E infatti, è stato solo il 26 luglio, venuto a sapere dai suoi colleghi che un vazaha e sua moglie malgascia lo stavano cercando, che il
ragazzo si è presentato a casa nostra. Si è seduto sotto i banani vicino alla
doccia e ci ha raccontato l’intera storia. Lui si chiama Soatoly, ha 18 anni e
fa lo studente. Conduce i ciclo-poussy solo durante le vacanze, per guadagnare qualche soldo. L’energumeno,
che di professione fa la guardia carceraria e quindi rientra nel novero dei
predatori psicopatici per mestiere, è effettivamente andato a chiamare due
poliziotti del vicino commissariato, chiedendo loro di picchiare il ragazzo, ma
i suoi due colleghi hanno deciso che non era il caso di punirlo fino a questo
punto. Così, chiamato per telefono, si è presentato lo zio di Soatoly e i
poliziotti lo hanno obbligato a pagare una sanzione di 20.000 ariary (sei euro)

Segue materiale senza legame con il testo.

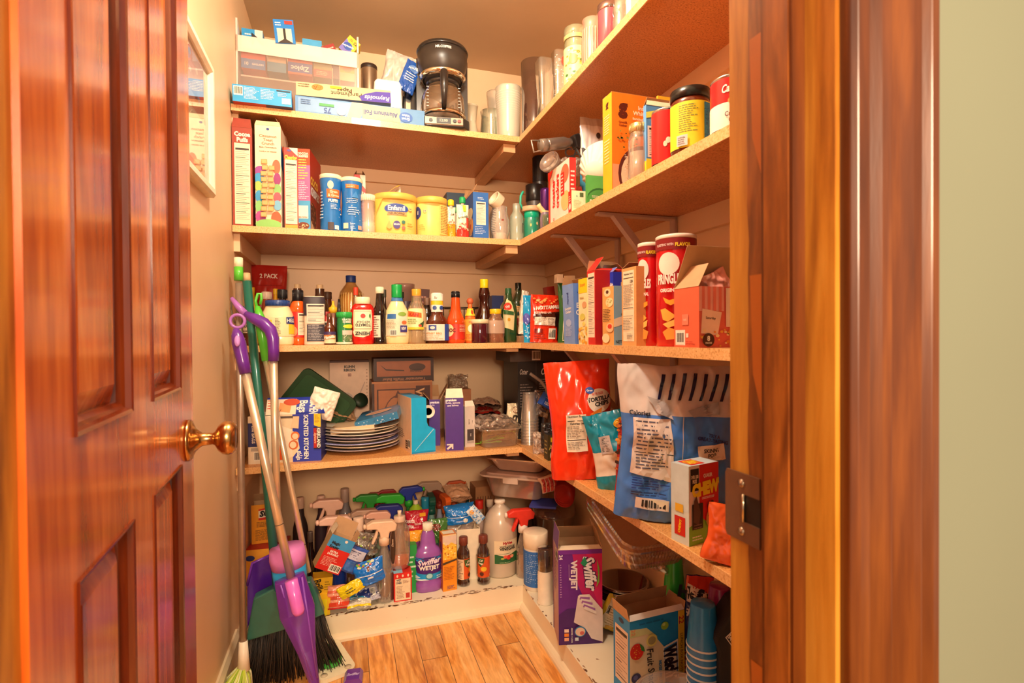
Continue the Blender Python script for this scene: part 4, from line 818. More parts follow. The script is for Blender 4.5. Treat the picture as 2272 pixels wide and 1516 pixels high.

al loro prepotente collega penitenziario.
Soatoly
ci ha raccontato questo sorseggiando la birra che gli ho offerto e mangiando
una banana. Alla fine se n’è andato con il sorriso sulle labbra e i 1000 ariary
della corsa che avevamo concordato prima del fattaccio. Forse sono riuscito a
raddrizzare parzialmente un torto che era stato fatto.